## Problem to work on
Would you pull out every line of the material that contains the string "scene"?

## Information provided
-=-=-=-=-

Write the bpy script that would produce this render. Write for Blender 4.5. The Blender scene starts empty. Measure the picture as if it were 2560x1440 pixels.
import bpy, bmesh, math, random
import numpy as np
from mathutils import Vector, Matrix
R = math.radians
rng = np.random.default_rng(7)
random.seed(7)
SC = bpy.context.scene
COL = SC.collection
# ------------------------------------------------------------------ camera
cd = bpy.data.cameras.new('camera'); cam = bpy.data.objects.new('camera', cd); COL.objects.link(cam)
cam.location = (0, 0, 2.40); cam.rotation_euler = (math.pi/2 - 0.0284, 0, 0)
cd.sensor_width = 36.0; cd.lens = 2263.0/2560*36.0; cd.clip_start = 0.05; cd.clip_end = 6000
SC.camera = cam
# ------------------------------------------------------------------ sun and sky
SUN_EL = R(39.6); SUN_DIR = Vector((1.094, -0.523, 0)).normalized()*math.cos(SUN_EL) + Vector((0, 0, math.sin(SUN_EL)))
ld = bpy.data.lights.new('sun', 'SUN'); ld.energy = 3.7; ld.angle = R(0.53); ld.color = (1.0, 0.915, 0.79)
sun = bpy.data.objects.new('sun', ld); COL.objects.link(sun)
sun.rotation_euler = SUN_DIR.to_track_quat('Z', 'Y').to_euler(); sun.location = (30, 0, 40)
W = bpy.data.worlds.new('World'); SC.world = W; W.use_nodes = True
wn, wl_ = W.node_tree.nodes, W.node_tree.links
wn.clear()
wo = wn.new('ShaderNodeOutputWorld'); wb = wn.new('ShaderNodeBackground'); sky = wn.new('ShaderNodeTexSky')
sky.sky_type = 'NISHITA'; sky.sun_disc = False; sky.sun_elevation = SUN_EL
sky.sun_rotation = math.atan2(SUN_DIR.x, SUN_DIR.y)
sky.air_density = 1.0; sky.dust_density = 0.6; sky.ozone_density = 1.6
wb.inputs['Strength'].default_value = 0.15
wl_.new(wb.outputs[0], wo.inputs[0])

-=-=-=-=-

## Solution to the exercise
Write the bpy script that would produce this render. Write for Blender 4.5. The Blender scene starts empty. Measure the picture as if it were 2560x1440 pixels.
SC = bpy.context.scene